## START
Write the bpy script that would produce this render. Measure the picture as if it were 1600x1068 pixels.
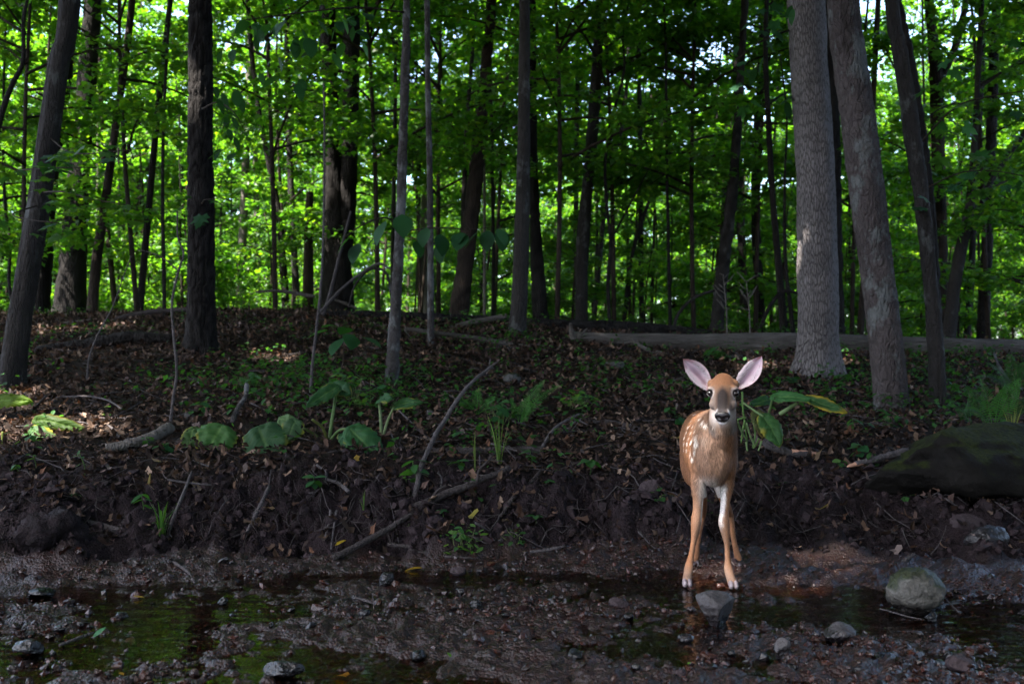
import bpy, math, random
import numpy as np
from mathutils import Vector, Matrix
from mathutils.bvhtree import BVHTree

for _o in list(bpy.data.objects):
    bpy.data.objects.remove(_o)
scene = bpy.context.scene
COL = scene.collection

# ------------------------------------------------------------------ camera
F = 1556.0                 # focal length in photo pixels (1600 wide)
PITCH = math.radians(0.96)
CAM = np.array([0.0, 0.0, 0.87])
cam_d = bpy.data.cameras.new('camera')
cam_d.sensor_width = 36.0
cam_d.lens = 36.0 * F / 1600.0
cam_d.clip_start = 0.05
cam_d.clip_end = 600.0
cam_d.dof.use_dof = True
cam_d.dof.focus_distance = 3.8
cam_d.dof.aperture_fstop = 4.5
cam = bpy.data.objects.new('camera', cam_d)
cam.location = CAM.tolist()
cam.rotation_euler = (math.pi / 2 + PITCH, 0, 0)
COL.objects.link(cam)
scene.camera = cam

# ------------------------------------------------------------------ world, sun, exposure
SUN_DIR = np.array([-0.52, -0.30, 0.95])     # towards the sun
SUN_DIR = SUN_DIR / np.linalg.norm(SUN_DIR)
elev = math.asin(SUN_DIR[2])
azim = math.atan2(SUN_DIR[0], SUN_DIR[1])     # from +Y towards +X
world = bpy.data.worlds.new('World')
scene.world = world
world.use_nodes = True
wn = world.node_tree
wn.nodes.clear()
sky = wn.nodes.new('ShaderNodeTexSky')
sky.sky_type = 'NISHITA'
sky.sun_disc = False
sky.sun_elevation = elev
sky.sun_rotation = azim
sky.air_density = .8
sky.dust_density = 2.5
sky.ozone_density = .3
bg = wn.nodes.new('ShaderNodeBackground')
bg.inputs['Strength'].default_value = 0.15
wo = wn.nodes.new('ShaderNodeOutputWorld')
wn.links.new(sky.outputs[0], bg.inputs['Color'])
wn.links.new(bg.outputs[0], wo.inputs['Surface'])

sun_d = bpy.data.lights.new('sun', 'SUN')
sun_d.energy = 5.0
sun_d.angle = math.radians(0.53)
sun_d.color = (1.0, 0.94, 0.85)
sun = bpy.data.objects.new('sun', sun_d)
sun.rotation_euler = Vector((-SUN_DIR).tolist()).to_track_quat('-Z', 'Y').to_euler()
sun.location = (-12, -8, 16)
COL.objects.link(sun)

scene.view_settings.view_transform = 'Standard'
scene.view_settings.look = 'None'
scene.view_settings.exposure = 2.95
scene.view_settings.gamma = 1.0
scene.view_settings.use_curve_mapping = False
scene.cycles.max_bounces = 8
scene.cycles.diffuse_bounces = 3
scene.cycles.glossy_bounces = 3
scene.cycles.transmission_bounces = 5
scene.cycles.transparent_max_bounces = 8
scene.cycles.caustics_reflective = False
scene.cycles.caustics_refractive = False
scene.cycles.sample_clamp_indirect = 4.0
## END
Task requirements: Your task is to return the lines above, from the first one up to and including the line containing "COL.objects.link(sun)", minus any pictures.

The answer:
Write the bpy script that would produce this render. Measure the picture as if it were 1600x1068 pixels.
import bpy, math, random
import numpy as np
from mathutils import Vector, Matrix
from mathutils.bvhtree import BVHTree

for _o in list(bpy.data.objects):
    bpy.data.objects.remove(_o)
scene = bpy.context.scene
COL = scene.collection

# ------------------------------------------------------------------ camera
F = 1556.0                 # focal length in photo pixels (1600 wide)
PITCH = math.radians(0.96)
CAM = np.array([0.0, 0.0, 0.87])
cam_d = bpy.data.cameras.new('camera')
cam_d.sensor_width = 36.0
cam_d.lens = 36.0 * F / 1600.0
cam_d.clip_start = 0.05
cam_d.clip_end = 600.0
cam_d.dof.use_dof = True
cam_d.dof.focus_distance = 3.8
cam_d.dof.aperture_fstop = 4.5
cam = bpy.data.objects.new('camera', cam_d)
cam.location = CAM.tolist()
cam.rotation_euler = (math.pi / 2 + PITCH, 0, 0)
COL.objects.link(cam)
scene.camera = cam

# ------------------------------------------------------------------ world, sun, exposure
SUN_DIR = np.array([-0.52, -0.30, 0.95])     # towards the sun
SUN_DIR = SUN_DIR / np.linalg.norm(SUN_DIR)
elev = math.asin(SUN_DIR[2])
azim = math.atan2(SUN_DIR[0], SUN_DIR[1])     # from +Y towards +X
world = bpy.data.worlds.new('World')
scene.world = world
world.use_nodes = True
wn = world.node_tree
wn.nodes.clear()
sky = wn.nodes.new('ShaderNodeTexSky')
sky.sky_type = 'NISHITA'
sky.sun_disc = False
sky.sun_elevation = elev
sky.sun_rotation = azim
sky.air_density = .8
sky.dust_density = 2.5
sky.ozone_density = .3
bg = wn.nodes.new('ShaderNodeBackground')
bg.inputs['Strength'].default_value = 0.15
wo = wn.nodes.new('ShaderNodeOutputWorld')
wn.links.new(sky.outputs[0], bg.inputs['Color'])
wn.links.new(bg.outputs[0], wo.inputs['Surface'])

sun_d = bpy.data.lights.new('sun', 'SUN')
sun_d.energy = 5.0
sun_d.angle = math.radians(0.53)
sun_d.color = (1.0, 0.94, 0.85)
sun = bpy.data.objects.new('sun', sun_d)
sun.rotation_euler = Vector((-SUN_DIR).tolist()).to_track_quat('-Z', 'Y').to_euler()
sun.location = (-12, -8, 16)
COL.objects.link(sun)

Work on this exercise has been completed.